Вот видите? Вы, конечно, рассудительно скажете, что, вместо всей этой болтовни, «он» мог бы давно уже кое-что рассказать интересное из обещанных тем. Но моя болтовня является свидетельством сам не знаю откуда пришедшего хорошего настроения, которым я хочу заразить и Вас — на случай, если мое письмо застанет «графиню» в невозмутимом и безразличном состоянии духа.
Ваш И. Д.
До очень скорого письменного свидания!
[Саки, 20 апреля 1948 г.]
Мой дорогой, горячо любимый маркиз!
Правда, в горячей любви графиня маркизу никогда, конечно, не объяснялась, но чувство его не обмануло: он действительно любим. И, откидывая прочь Вашу милую уловку, (...) пренебрегая всеми условностями (все так необычно в наших отношениях!), я могу действительно признаться в любви не только к композитору, но и к человеку (не к мужчине). И я иногда немного грущу о том, что моего чувства и моей преданности Вам никогда не узнать и не оценить в полной мере, потому что Вы — баловень судьбы, а истинное чувство всегда проверяется в беде. Другое дело, если бы Вы были несчастны, одиноки, забыты и покинуты всеми, но этого, слава богу, никогда не будет, поэтому печаль моя светла и прозрачна, как слеза ребенка, и неизменно переходит в радость (вот где диалектика-то!).
Знайте, что я на Вас не только дуться, но и обижаться никогда не буду, так как я понимаю Вас и ценю каждый знак внимания с Вашей стороны, горжусь им. Ну вот, хотела написать шутливое письмо, а вышло такое серьезное! (...)
Вы все время дразните мое любопытство и желание знать все о Вас — берегитесь, я буду платить Вам тем же. Хотите, я заинтригую Вас? Да?

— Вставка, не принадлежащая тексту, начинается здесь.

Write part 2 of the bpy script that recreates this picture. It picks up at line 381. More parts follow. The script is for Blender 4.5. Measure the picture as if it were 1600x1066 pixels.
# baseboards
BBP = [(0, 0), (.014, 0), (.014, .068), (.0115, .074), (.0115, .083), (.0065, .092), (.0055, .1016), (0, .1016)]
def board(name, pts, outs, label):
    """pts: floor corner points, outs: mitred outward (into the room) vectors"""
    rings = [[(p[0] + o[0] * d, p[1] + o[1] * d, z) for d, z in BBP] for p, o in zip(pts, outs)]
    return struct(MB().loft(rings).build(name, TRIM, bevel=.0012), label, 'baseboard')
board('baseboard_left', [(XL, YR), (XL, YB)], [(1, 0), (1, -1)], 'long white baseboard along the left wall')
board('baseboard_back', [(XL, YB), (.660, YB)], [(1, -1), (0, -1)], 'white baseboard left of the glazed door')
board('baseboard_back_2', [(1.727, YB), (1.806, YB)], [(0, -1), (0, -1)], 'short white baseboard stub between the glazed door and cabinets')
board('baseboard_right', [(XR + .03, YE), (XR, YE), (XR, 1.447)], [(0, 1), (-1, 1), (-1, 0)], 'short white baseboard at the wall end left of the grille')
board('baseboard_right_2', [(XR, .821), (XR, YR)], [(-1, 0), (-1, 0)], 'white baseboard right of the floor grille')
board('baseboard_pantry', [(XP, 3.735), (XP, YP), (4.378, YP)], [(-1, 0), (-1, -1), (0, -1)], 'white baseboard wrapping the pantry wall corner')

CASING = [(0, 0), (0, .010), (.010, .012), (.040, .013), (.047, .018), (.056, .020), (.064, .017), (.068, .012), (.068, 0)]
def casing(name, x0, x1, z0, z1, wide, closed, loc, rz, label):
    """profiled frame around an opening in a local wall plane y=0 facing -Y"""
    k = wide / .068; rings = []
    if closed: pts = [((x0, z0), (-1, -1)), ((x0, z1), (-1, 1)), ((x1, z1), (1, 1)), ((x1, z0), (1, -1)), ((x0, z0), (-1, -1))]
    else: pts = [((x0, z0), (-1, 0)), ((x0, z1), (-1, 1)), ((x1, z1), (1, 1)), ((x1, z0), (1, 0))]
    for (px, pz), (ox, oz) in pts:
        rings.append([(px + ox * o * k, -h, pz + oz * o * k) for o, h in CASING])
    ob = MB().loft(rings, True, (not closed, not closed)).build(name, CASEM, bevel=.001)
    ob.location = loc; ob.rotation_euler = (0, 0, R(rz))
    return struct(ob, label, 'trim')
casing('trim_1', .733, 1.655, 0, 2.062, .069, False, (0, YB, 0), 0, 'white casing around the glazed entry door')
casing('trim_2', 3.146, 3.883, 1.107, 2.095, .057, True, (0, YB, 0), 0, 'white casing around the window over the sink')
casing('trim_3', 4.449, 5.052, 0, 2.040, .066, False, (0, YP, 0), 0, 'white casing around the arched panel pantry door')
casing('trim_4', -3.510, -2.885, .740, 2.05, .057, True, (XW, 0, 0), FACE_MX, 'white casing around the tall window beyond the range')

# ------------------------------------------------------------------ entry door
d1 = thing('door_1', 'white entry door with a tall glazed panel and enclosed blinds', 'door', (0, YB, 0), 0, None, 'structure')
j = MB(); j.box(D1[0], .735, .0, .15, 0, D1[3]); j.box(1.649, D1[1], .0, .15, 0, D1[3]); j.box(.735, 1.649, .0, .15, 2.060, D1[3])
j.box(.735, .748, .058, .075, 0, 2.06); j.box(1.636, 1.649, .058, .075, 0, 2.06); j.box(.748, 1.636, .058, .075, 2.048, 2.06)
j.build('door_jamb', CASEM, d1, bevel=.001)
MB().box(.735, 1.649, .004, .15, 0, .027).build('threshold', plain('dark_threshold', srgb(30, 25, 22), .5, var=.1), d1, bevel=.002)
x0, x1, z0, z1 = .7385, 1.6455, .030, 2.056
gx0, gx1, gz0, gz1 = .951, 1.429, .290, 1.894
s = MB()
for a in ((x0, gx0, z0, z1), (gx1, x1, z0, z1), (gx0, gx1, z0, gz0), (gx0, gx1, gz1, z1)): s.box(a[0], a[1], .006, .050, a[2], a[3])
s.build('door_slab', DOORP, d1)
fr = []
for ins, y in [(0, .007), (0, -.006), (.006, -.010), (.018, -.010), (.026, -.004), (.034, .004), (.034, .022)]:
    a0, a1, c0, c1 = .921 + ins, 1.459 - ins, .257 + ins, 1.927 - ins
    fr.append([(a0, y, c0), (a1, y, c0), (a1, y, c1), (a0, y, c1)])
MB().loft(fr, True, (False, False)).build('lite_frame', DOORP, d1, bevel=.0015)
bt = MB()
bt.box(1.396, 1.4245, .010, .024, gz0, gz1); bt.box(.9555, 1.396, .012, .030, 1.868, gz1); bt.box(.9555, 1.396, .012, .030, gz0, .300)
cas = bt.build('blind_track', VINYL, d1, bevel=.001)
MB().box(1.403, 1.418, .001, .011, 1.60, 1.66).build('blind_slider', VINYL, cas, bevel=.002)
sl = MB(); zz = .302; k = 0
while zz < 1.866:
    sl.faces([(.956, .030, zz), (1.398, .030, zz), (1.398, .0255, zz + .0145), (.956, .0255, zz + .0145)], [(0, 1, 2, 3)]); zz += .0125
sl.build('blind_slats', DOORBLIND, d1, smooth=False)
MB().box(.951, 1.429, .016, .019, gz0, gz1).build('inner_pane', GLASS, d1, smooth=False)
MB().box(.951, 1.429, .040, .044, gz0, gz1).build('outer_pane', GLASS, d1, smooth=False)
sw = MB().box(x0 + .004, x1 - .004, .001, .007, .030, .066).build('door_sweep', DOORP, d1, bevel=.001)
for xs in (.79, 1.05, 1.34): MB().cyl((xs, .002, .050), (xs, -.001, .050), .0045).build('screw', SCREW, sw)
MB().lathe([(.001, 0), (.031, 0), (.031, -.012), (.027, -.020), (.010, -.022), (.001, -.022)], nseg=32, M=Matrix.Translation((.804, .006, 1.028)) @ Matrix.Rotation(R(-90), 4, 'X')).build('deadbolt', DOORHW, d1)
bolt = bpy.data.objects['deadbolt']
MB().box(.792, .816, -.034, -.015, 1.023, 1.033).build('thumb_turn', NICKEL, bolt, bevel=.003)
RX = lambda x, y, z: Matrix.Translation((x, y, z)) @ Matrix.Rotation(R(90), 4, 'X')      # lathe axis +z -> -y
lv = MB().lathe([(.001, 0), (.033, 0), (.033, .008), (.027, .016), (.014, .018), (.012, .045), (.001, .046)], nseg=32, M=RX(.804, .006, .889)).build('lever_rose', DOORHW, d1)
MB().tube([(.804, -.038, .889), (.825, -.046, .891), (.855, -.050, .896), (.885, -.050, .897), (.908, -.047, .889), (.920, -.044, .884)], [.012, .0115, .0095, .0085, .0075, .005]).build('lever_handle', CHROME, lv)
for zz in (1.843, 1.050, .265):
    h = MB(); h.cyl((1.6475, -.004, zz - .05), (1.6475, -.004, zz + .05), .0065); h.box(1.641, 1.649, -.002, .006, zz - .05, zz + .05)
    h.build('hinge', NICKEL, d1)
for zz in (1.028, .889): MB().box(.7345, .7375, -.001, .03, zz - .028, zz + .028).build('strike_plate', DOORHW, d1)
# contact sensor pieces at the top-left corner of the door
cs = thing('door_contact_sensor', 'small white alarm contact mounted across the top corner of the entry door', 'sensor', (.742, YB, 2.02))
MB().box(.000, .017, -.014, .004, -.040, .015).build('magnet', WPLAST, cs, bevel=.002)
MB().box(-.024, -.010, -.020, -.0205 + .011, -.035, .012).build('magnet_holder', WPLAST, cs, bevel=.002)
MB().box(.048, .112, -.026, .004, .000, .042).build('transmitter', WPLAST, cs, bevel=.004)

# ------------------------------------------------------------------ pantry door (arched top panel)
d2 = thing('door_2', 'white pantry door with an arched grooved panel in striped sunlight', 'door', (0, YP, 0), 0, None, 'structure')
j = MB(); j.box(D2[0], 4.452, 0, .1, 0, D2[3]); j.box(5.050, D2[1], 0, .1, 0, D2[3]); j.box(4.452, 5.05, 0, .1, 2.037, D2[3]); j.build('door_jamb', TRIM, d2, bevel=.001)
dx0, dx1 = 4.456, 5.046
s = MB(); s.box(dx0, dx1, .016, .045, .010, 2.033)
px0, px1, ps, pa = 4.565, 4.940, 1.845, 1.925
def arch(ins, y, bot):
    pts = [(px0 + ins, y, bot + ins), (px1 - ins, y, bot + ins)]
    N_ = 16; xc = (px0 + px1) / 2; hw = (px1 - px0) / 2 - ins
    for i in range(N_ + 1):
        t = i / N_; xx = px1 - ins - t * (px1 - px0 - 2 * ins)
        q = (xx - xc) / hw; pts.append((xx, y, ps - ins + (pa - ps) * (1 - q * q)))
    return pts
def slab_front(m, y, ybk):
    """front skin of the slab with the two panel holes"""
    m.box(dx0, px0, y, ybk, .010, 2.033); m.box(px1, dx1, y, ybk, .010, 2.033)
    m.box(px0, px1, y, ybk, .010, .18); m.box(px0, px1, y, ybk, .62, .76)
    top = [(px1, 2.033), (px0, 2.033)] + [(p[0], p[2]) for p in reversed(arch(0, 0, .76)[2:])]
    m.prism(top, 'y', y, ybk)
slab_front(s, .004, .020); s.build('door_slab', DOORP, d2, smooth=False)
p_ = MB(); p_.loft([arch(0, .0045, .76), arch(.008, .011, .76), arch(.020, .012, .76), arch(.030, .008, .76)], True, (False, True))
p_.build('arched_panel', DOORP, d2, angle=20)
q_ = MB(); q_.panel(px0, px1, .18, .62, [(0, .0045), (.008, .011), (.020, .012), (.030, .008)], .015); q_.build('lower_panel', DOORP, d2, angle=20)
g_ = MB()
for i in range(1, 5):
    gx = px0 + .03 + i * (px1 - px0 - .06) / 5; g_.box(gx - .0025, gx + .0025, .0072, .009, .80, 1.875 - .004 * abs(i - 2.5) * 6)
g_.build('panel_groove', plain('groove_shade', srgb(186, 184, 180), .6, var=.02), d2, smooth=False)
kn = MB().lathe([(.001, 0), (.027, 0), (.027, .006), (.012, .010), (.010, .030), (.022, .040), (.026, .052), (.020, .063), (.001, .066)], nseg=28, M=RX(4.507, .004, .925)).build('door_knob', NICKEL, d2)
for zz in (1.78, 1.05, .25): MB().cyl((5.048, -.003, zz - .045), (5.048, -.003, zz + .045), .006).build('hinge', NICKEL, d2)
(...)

Ну так вот — первый сюрприз: письмо это Вы получили с опозданием потому, что только вчера я приехала из Москвы! (Могу представить не только справку, но и железнодорожный билет.) (...)
Я, кажется, начинаю верить в приметы. (...) Стоило Вам умолкнуть (а я действительно нехорошо объясняла себе это молчание), как на меня посыпались удары судьбы.